Question

If the sum of first m terms of an AP is \[2{m^2} + 3m\], then find the second term.

Answer 1

Hint: In order to find the second term, we will substitute the value of \[m\]by one and two. Then we get the first term and the sum of first and second terms respectively. Next by subtracting the first term from the sum we get the second term.

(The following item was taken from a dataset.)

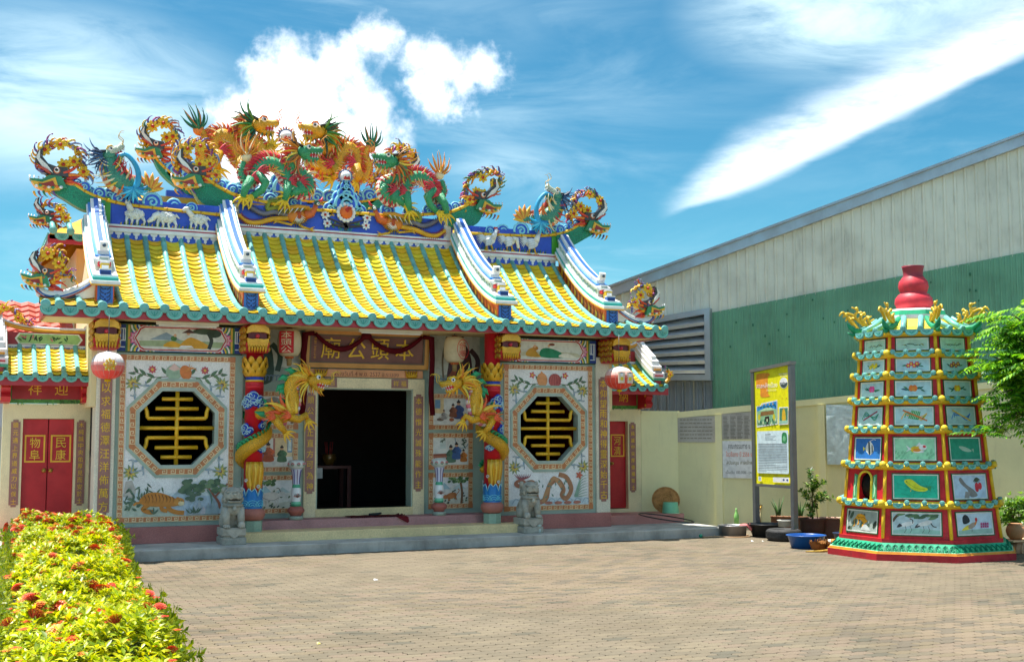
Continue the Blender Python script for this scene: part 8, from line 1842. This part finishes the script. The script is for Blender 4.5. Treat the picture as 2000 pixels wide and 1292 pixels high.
wb = basin('white_bowl', 'off-white round bowl upside on the tyre, in front of the aloe', 7.05, -2.05, .13, .135, .10, '#D2CEC2', 'plastic', 'bowl'); wb.location.z = .21; 
def husk(x, y, rz, label):
    t = thing('coconut_husk', label, 'coconut husk', (x, y, 0), 'split coconut husks by the pagoda'); n = 22; prf = [(.0, .0), (.07, .012), (.115, .05), (.135, .10)]; b = MB(); vs = []
    for i, (r, z) in enumerate(prf):
        for k in range(n): a = 2 * pi * k / n; j = 1 + .05 * sin(3 * a + i); vs.append((x + r * j * cos(a) * 1.15, y + r * j * sin(a) * .9, z + (.04 * max(0, sin(2 * a + rz)) + .02 * random.random() if i == 3 else 0)))
    m = len(prf); b.add(vs, [(i * n + k, i * n + (k + 1) % n, (i + 1) * n + (k + 1) % n, (i + 1) * n + k) for i in range(m - 1) for k in range(n)], C('#8E5A30'), True)
    b.add([(x + (vx - x) * .84, y + (vy - y) * .84, vz + .012) for vx, vy, vz in vs], [(i * n + k, (i + 1) * n + k, (i + 1) * n + (k + 1) % n, i * n + (k + 1) % n) for i in range(m - 1) for k in range(n)], C('#C08A50'), True)
    for k in range(0, n): o = vs[3 * n + k]; b.tube([V(o), V(o) + V((random.uniform(-.02, .02), random.uniform(-.02, .02), .02 + .05 * random.random()))], [.012, .002], C('#A8703A'), 4)
    b.build('fibrous_shell', 'bark', t)
husk(6.03, -4.22, .4, 'split brown coconut husk before the blue basin, left of the pair'); husk(6.20, -4.42, 1.9, 'split brown coconut husk touching the red pagoda base'); 
b = MB(); b.tube([(5.72, -4.28, .01), (5.9, -4.40, .015), (6.05, -4.46, .03), (6.15, -4.5, .06)], [.01, .02, .022, .012], C('#C9A24A'), 7, flat=.5); b.tube([(6.15, -4.42, .05), (6.28, -4.40, .16), (6.40, -4.42, .27), (6.52, -4.42, .33)], [.012, .012, .025, .035], C('#D8CDB4'), 7); tag(b.build('palm_husk', 'bark'), 'dry yellow frond stalk and pale husk leaning on the pagoda base', 'dry frond')
t = thing('drink_bottle', 'clear plastic bottle with orange label lying by the dark pots', 'bottle', (7.0, -3.6, .04)); ax = V((.75, -.65, .05)).normalized(); o = V((6.86, -3.42, .05))
for nm, pr, c in (('bottle_body', [(.0, 0), (.04, .004), (.045, .03), (.045, .16), (.03, .22), (.016, .25), (.016, .27)], '#C9CFC9'), ('label', [(.0465, .06), (.0465, .13)], '#E8822A'), ('cap', [(.019, .265), (.019, .295), (0, .296)], '#E2502A')): b = MB(); b.lathe(pr, o, 14, C(c), axis=ax); b.build(nm, 'glaze', t)
b = MB(); b.lathe([(.045, .16), (.05, .30), (.03, .36), (.016, .42), (.018, .45), (0, .45)], (7.05, -.55, 0), 14, C('#8AC06A')); tag(b.build('green_bottle', 'glaze'), 'translucent green bottle standing on the kerb end by the wall', 'bottle')
t = thing('water_tap', 'brass tap on a thin standing pipe against the wall, right of the left sign post', 'tap', (7.92, -.12, 0)); b = MB(); b.tube([(7.85, -.22, 0), (7.85, -.22, .42)], .014, C('#C9B98A'), 7); b.build('pipe', 'plastic', t); b = MB(); b.tube([(7.85, -.22, .42), (7.84, -.26, .45), (7.80, -.30, .44), (7.78, -.32, .40)], .016, C('#A8843A'), 7); b.box(7.80, 7.88, -.245, -.215, .455, .475, C('#8A6A2A')); b.tube([(7.77, -.33, .40), (7.72, -.36, .3), (7.75, -.36, .12), (7.8, -.3, .02)], .008, C('#7A6A4A'), 6); b.build('spout', 'metal', t)
# woven tray, bucket and hoop on the pink step
t = thing('woven_tray', 'round woven bamboo tray leaning on the cream wall beside the pink step', 'tray', (6.13, .2, .33)); ax = V((-.42, -.82, .42)).normalized(); o = V((6.13, .50, .33 + .24)); b = MB(); b.lathe([(.27, .0), (.275, .03), (.262, .035), (.255, .015), (.20, .045), (.10, .06), (0, .065)], o, 30, C('#C08A52'), axis=ax); tr = b.build('tray', 'bark', t); b = MB(); e1 = ax.orthogonal().normalized(); e2 = ax.cross(e1)
for r in (.05, .09, .13, .17, .21, .245): b.tube([o + ax * (.067 - .05 * (r / .26) ** 2) + (e1 * cos(a) + e2 * sin(a)) * r for a in [2 * pi * i / 26 for i in range(27)]], .006, C('#B07A42'), 4)
b.build('weave_rings', 'bark', t)
t = thing('green_bucket', 'upturned pale green plastic bucket on the pink step beside the woven tray', 'bucket', (6.02, .35, .33)); b = MB(); b.lathe([(.16, .332), (.165, .35), (.145, .53), (.14, .545), (0, .545)], (6.13, .33, 0), 24, C('#7FC9A0')); b.build('shell', 'plastic', t); b = MB(); b.tube([(5.98, .26, .345), (6.05, .17, .34), (6.2, .14, .34), (6.28, .2, .36)], .008, C('#B8D8B0'), 6); b.build('handle', 'plastic', t)
b = MB(); o = V((5.60, -.35, .30)); e1 = V((.42, -.50, -.06)); e2 = V((.13, .52, .035)); b.tube([o + (e1 * cos(a) + e2 * sin(a)) * .80 for a in [2 * pi * i / 40 for i in range(41)]], .012, C('#2E2A2A'), 6); tag(b.build('black_hoop', 'plastic'), 'black hose hoop propped over the edge of the pink step', 'hoop')
# planters
def pot(name, label, x, y, pr, col, cat='planter', mat='terrazzo', group=None, soil=None):
    t = thing(name, label, cat, (x, y, 0), group); b = MB(); b.lathe([(r, z) for r, z in pr], (x, y, 0), 26, C(col)); b.build('pot', mat, t)
    if soil: b = MB(); b.lathe([(soil[0], soil[1]), (0, soil[1] + .02)], (x, y, 0), 16, C('#3E3226')); b.build('soil', 'bark', t)
    return t
def trough(label, A_, B_, h, w, col, gx):
    A_, B_ = V(A_), V(B_); d = (B_ - A_).normalized(); n = V((d.y, -d.x, 0)); L = (B_ - A_).length; F = (A_, d, V((0, 0, 1)), n); t = thing('clay_trough', label, 'planter', tuple((A_ + B_) / 2), 'clay troughs along the wall'); b = MB()
    b.ring(frame(A_, d, None, n), rect(0, L, -w, 0), rect(.03, L - .03, -w + .03, -.03), .0, 0.001, C(col)); b.fbox(F, 0, L, 0.002, h, -.03, .0, C(col), .006); b.fbox(F, 0, L, 0.002, h, -w, -w + .03, C(col)); b.fbox(F, 0, .03, 0.002, h, -w + .03, -.03, C(col)); b.fbox(F, L - .03, L, .002, h, -w + .03, -.03, C(col)); b.fbox(F, .03, L - .03, .002, h - .05, -w + .03, -.03, C('#3E3226')); b.build('trough', 'terrazzo', t); b = MB(); m = 26
    b.tube([fp(F, L * i / m, h + .006, .012 + .014 * cos(i * 1.6)) for i in range(m + 1)], [.016 + .006 * (i % 2) for i in range(m + 1)], C('#C9A08A' if gx else '#7A5236'), 7); b.build('wavy_rim', 'terrazzo', t); return t
trough('dark brown clay trough with a wavy pale rim beside the pagoda', (7.62, -2.30, 0), (8.15, -2.95, 0), .36, .34, '#5A3A2C', 1)
trough('brown clay trough of aloe standing against the wall behind the tyre', (7.55, -.95, 0), (8.0, -1.5, 0), .30, .3, '#6A462E', 0)
def aloe(x, y, z, n, s, label):
    t = thing('aloe_plant', label, 'plant', (x, y, z), 'aloe plants in the trough'); rnd = random.Random(int(x * 100))
    for k in range(n):
        a = 2 * pi * k / n + rnd.random(); sp = rnd.uniform(.15, .6); d = V((cos(a), sin(a), 0)); h = s * rnd.uniform(.7, 1.15); b = MB(); b.tube([V((x, y, z)) + d * .02, V((x, y, z + h * .5)) + d * h * sp * .4, V((x, y, z + h)) + d * h * sp], [.024, .020, .002], C(rnd.choice(['#5E8A4A', '#6E9A52', '#4E7A44'])), 6, flat=.45); b.build('leaf', 'leaf', t)
aloe(7.68, -1.02, .26, 9, .40, 'spiky aloe at the left end of the clay trough'); aloe(7.95, -1.32, .26, 8, .36, 'spiky aloe at the right end of the clay trough, by the sign post')
po = pot('flower_pot', 'dark glazed pot holding the small tree behind the right sign post', 7.52, -2.22, [(.15, .002), (.20, .06), (.23, .20), (.22, .30), (.24, .33), (.24, .36), (.21, .36), (.20, .30)], '#4A3028', soil=(.21, .32))
lt_ = thing('lime_tree', 'small lime tree with a round crown growing in the dark pot', 'tree', (7.52, -2.22, .33)); b = MB(); b.tube([(7.52, -2.22, .32), (7.53, -2.21, .6), (7.54, -2.2, .85)], [.018, .014, .010], C('#6E6248'), 7); b.tube([(7.6, -2.3, .05), (7.57, -2.28, .5), (7.54, -2.24, .8)], .008, C('#A8906A'), 5)
rnd = random.Random(5); Pn = []; Nn = []
for k in range(16):
    a = rnd.uniform(0, 2 * pi); e = rnd.uniform(.1, 1.3); r = rnd.uniform(.2, .36); d = V((cos(a) * cos(e), sin(a) * cos(e), sin(e) * 1.05)); s_ = V((7.53, -2.21, rnd.uniform(.62, .9))); b.tube([s_, s_ + d * r], [.007, .003], C('#5E6A38'), 5)
    for q in range(5): Pn.append(s_ + d * r * (.35 + .16 * q) + V((rnd.uniform(-.03, .03),) * 3)); Nn.append(d + V((0, 0, .3)))
for k in range(14): Pn.append(V((7.52 + rnd.uniform(-.16, .1), -2.22 + rnd.uniform(-.1, .1), rnd.uniform(.38, .6)))); Nn.append(V((rnd.uniform(-1, 1), rnd.uniform(-1, 1), .4)))
b.build('trunk', 'bark', lt_); p, d, u, L = rosettes(np.array(Pn), np.array(Nn), 6, np.full(len(Pn), .085)); stuff(leaves('crown', p, d, u, L, L * .5, palette(['#3E6E2A', '#5A8A36', '#2E5422', '#7EA24A', '#A4BC6A'], len(p)), lt_))
bush('potted_herb', 'small pale green herb growing over the wavy-rimmed trough', 'plant', (7.95, -2.75, .30), (.16, .14, .10), 40, ['#6E9A3A', '#86AE4A', '#A4C05A'], .06, stem=False)
bush('potted_herb', 'leafy sprig rising behind the left edge of the pagoda', 'plant', (7.35, -3.75, .05), (.12, .10, .22), 36, ['#7EA63A', '#96B84A', '#5A8A2E'], .07, stem=False)
bush('weed_tuft', 'dry grass tuft in the joint before the red pagoda base', 'weed', (6.12, -5.55, 0), (.10, .10, .05), 26, ['#B8A85A', '#9AA04A', '#C9B86A'], .06, 4, stem=False, W=.12)
# roof tiles and clay stacked at the right edge
def half_tile(x, y, z, rz, label):
    t = thing('clay_ridge_tile', label, 'clay tile', (x, y, z), 'curved clay tiles stacked under the tree'); b = MB(); n = 12
    for q, r in ((0, .17), (1, .145)): pass
    c, s_ = cos(rz), sin(rz); vs = []
    for l in (-.18, .18):
        for r in (.17, .148):
            for i in range(n + 1): a = pi * i / n; u = r * cos(a); vs.append((x + u * c - l * s_, y + u * s_ + l * c, z + r * sin(a)))
    m = n + 1; fs = []
    for i in range(n): fs += [(i, i + 1, 2 * m + i + 1, 2 * m + i), (m + i, 3 * m + i, 3 * m + i + 1, m + i + 1), (i, m + i, m + i + 1, i + 1), (2 * m + i, 2 * m + i + 1, 3 * m + i + 1, 3 * m + i)]
    b.add(vs, fs, C('#B08A68'), True); b.build('tile_shell', 'terrazzo', t); b = MB()
    for l in (-.12, -.04, .04, .12): b.tube([(x + .172 * cos(a) * c - l * s_, y + .172 * cos(a) * s_ + l * c, z + .172 * sin(a)) for a in [pi * i / n for i in range(n + 1)]], .008, C('#9A7454'), 5)
    b.build('ribs', 'terrazzo', t)
half_tile(8.66, -5.75, .004, .5, 'ribbed curved clay tile lying on the ground at the right edge'); half_tile(8.95, -5.7, .004, .9, 'ribbed curved clay tile on the ground behind the first, under the tree')
b = MB(); b.box(8.45, 9.1, -5.9, -5.5, .175, .20, C('#C9A47E'), .006); tag(b.build('clay_slab', 'terrazzo'), 'flat tan clay slab resting on the curved tiles at the right edge', 'slab')
b = MB(); b.lathe([(.08, 0), (.13, .06), (.15, .14), (.13, .2), (.10, .22), (.11, .25), (.09, .25), (.08, .2)], (8.72, -5.7, .201), 18, C('#A87A54')); tag(b.build('clay_pot', 'terrazzo'), 'brown clay pot standing on the slab at the right edge', 'pot')
bk = basin('plastic_crate', 'dark blue plastic tub tucked behind the bottle by the pagoda', 7.35, -3.25, .14, .17, .16, '#2A3A5A', 'plastic', 'tub')
for i, (x, y, s_, c) in enumerate((( -1.6, -4.9, .03, '#E8E6E0'), (6.1, -2.35, .028, '#DEDCD6'), (6.25, -2.45, .02, '#C9C6C0'), (-3.55, -9.2, .018, '#D8C86A'))):
    b = MB(); b.add([(x - s_, y - s_ * .6, .006), (x + s_, y - s_ * .5, .006), (x + s_ * .8, y + s_ * .6, .012), (x - s_ * .7, y + s_ * .5, .02), (x, y, .022)], [(0, 1, 4), (1, 2, 4), (2, 3, 4), (3, 0, 4)], C(c)); tag(b.build('paper_scrap', 'print'), ['white scrap of paper on the pavers in the middle of the yard', 'white scrap lying on the pavers before the metal basin', 'grey scrap beside the white scrap before the metal basin', 'tiny yellow scrap on the pavers near the hedge'][i], 'litter', 'scraps on the paving')
# hair-like or print-like parts too small to pick apart singly
for o in bpy.data.objects:
    if o.parent and o.name.split('.')[0] in ('mane', 'flame_curls', 'beard', 'whiskers', 'whisker', 'spines', 'green_fins', 'belly_bands', 'teeth', 'flame_painting', 'scroll_painting', 'carved_leaves', 'leg_flames', 'shoulder_flames', 'tail_tassels', 'ribs', 'weave_rings', 'painted_flowers'): o['kind'] = 'stuff'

Complete step by step answer:
Let us consider the sequence as ${t_1},{t_2},{t_{3,...}}$
As an initial step, we will find the first term of the series by using the given sum. Then we will proceed.
It is given that, the sum of \[m\]terms of AP are,
\[{S_m} = 2{m^2} + 3m\]
Substitute \[m = 1\] in the given sum to find the first term we get,
\[{S_1} = 2{(1)^2} + 3(1) = 5\]
Here \[{S_1}\]is nothing but the first term of the sequence${t_1}$.
So, the first term of the sequence is \[{t_1} = 5\].
To find the second term we should find the sum of two terms, so
Again, substitute \[m = 2\]in the given sum we get,
\[{S_2} = 2{(2)^2} + 3(2) = 14\]
It implies the sum of first term and second term is \[14.\]
So,
\[{t_1} + {t_2} = 14\]
Initially we have found that \[{t_1} = 5\]
Substitute the value of first term that is \[{t_1}\] in the above equation we get,
${t_2} = 14 - {t_1}$
\[{t_2} = 14 - 5 = 9\]
Hence we have found that the second term \[{t_2}\] is 9.
Hence,
The first term and second term of the given AP series are \[5\] and \[9\] respectively.

Note: The general form of arithmetic progression is,
\[a,(a + d),(a + 2d),...[a + (n - 1)d]\], where, \[a,d\] are known as the initial term and common difference.
Then the sum of nth terms is given by the formula,
\[{S_n} = \dfrac{n}{2}[2a + (n - 1)d]\].